Il grande romanzo americano di Paul Auster si sviluppa sull’analisi di una domanda tutt’altro che nuova: che tipo di direzione avrebbe preso la nostra vita se anziché effettuare una scelta ne avessimo fatta un’altra, o un’altra ancora? “4 3 2 1” è dunque una storia che si innesta in quello che potremmo definire come il filone delle «sliding doors» (il riferimento è al celebre film di Peter Howitt del 1998, interpretato da Gwyneth Paltrow). Solo che di «porte scorrevoli», ovvero di «destini alternativi», nella vita di Ferguson – protagonista di “4 3 2 1” – Auster ne immagina e ne sviluppa ben quattro (da qui il titolo del romanzo). Per l’autore (lo ha affermato in una delle presentazioni del libro) si tratta di un numero perfetto. Quattro, come i lati del quadrato, come i quattro venti, come i quattro punti cardinali. Del resto, cinque versioni di esistenza – lo ammette lo stesso Auster – sarebbero state troppe.

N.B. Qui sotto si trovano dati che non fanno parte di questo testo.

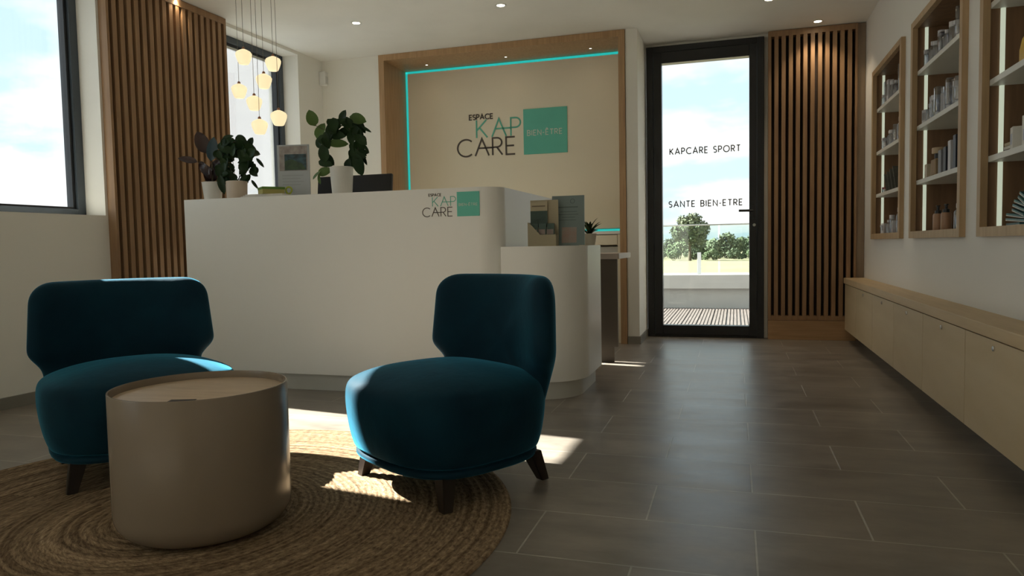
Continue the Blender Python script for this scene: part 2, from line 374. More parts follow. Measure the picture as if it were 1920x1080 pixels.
# ------------------------------------------------------------------ glass door
dr = bmesh.new(); YF0, YF1 = 6.235, 6.30
for a in ((-.712, -.655, 0, 2.435), (.172, .226, 0, 2.435), (-.655, .172, 2.385, 2.435), (-.655, .172, 0, .02)): box(dr, a[0], a[1], YF0, YF1+.03, a[2], a[3], bev=.003)
door = struct('door_1', dr, BLACK_FR, 'black framed glass door to the terrace')
lf = bmesh.new()
for a in ((-.652, -.585, .022, 2.382), (.112, .170, .022, 2.382), (-.585, .112, 2.29, 2.382), (-.585, .112, .022, .10)): box(lf, a[0], a[1], YF0-.012, YF1+.01, a[2], a[3], bev=.004)
leafo = obj('door_leaf', lf, BLACK_FR, door)
obj('door_pane', bx(-.583, .110, 6.264, 6.272, .10, 2.29), GLASS, door)
hb = bmesh.new(); box(hb, .128, .150, YF0-.018, YF0-.012, .98, 1.10, bev=.002); tube(hb, [(.139, YF0-.015, 1.045), (.139, YF0-.060, 1.045)], .009)
tube(hb, [(.139, YF0-.060, 1.045), (.10, YF0-.062, 1.046), (.03, YF0-.060, 1.047)], .010); obj('door_handle', hb, BLACK_FR, leafo)
kb = bmesh.new(); lathe(kb, [(0, 0), (.012, 0), (.012, .012), (0, .012)], seg=20); bmesh.ops.transform(kb, matrix=Matrix.Translation((.150, YF0-.012, .93)) @ Matrix.Rotation(PI/2, 4, 'X'), verts=kb.verts); obj('door_lock', kb, SILVER, leafo)
IM = Matrix.Identity(4)
tb = bmesh.new(); TM = Matrix.Translation((0, 6.262, 0))
lettering(tb, 'KAPCARE SPORT', -.522, .042, 1.537, .050, .0090, TM, .001, .34); obj('door_lettering', tb, DOOR_LET, door)
tb = bmesh.new(); lettering(tb, 'SANTE BIEN-ETRE', -.533, .058, 1.097, .048, .0090, TM, .001, .34); obj('door_lettering', tb, DOOR_LET, door)

# ------------------------------------------------------------------ alcove with oak surround, lit panel and logo
fr = bmesh.new(); AX0, AX1, AY1 = -2.938, -.818, 6.235; fw = .05
box(fr, AX0, AX0+fw, YB-.012, AY1, 0, CZ-.002); box(fr, AX1-fw, AX1, YB-.012, AY1, 0, CZ-.002); box(fr, AX0+fw, AX1-fw, YB-.012, AY1, CZ-.052, CZ-.002)
al = struct('trim_1', fr, OAK_Z, 'oak surround of the alcove behind the reception desk')
pn = bx(AX0+fw+.028, AX1-fw-.028, 6.14, 6.18, .93, 2.382, bev=.002); struct('wall_alcove', pn, CREAM, 'cream panel with the large logo')
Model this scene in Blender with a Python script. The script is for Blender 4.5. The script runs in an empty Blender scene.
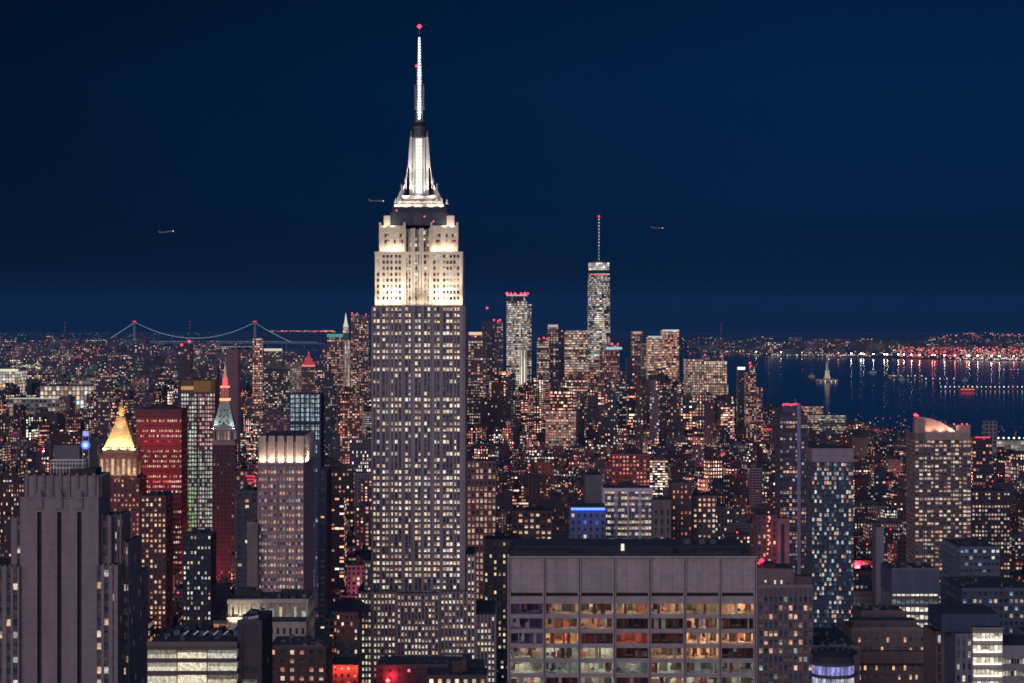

Il punto di origine di queste storie parallele risale al 3 marzo 1947, data in cui – in quel di Newark – vede la luce Archie Ferguson: figlio di Rose e Stanley. A partire da questa data, come in una sorta di piccolo «labirinto borgesiano delle esistenze», la vita di Ferguson prenderà quattro diverse direzioni (da sportivo a giornalista, da attivista a scrittore) che comunque – in un modo o nell’altro – confluiranno nell’ineluttabile incontro con Amy.
La scrittura di Auster ribolle in un profluvio di parole e frasi che, nonostante la mole dell’opera, e pur richiedendo la collaborazione del lettore in termini di impegno e attenzione, non perde mai il requisito della scorrevolezza e della leggerezza, zigzagando in una sorta di gioco combinatorio di tipo calviniano (viene in mente “Se una notte d’inverno un viaggiatore”, dove Calvino gioca con i suoi lettori immaginando dieci diversi possibili incipit di romanzo). Al lettore, il compito di introdursi in questo voluminoso e quadriforme «labirinto delle esistenze» per iniziare una godibile e intensa maratona letteraria.